Market & Policy Impact

  • Determines production continuity and delivery speed.
  • Transmits shocks into prices, shortages, and corporate earnings.
  • Creates strategic dependencies on key countries or firms.
  • Shapes industrial policy around reshoring, friend-shoring, and stockpiling.
  • Raises compliance demands tied to labor, sanctions, and environmental rules.

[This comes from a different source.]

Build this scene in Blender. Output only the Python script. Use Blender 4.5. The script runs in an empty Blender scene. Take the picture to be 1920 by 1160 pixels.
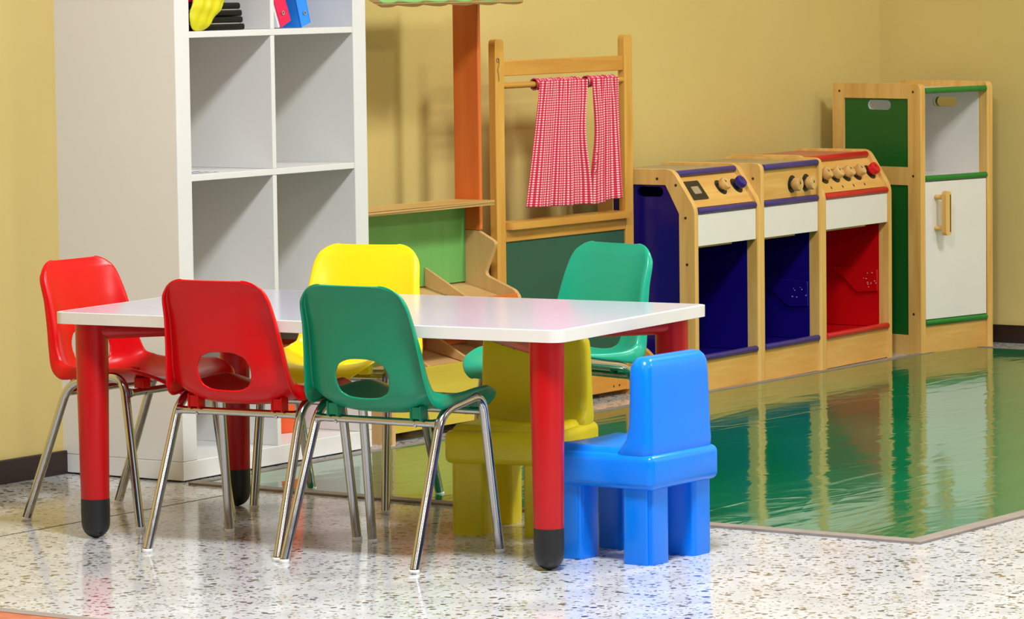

Modern Case Study: Semiconductor Bottlenecks and Industrial Response, 2020-2024

The global semiconductor shortage during 2020-2022 exposed how fragile highly optimized supply chains could be. Automakers, electronics firms, and governments discovered that a small number of foundries, especially Taiwan Semiconductor Manufacturing Company, sat at critical chokepoints for advanced chip production. The shortage contributed to lost output, delayed deliveries, and price pressures across sectors, with some estimates running into hundreds of billions of dollars in foregone sales globally. Leaders including U.S. President Joe Biden responded by treating supply chains as a strategic policy domain rather than a narrow business function. The CHIPS and Science Act, European industrial initiatives, and Japanese incentives all reflected the same lesson: when supply chains become too concentrated in critical technologies, resilience becomes a matter of national competitiveness and security.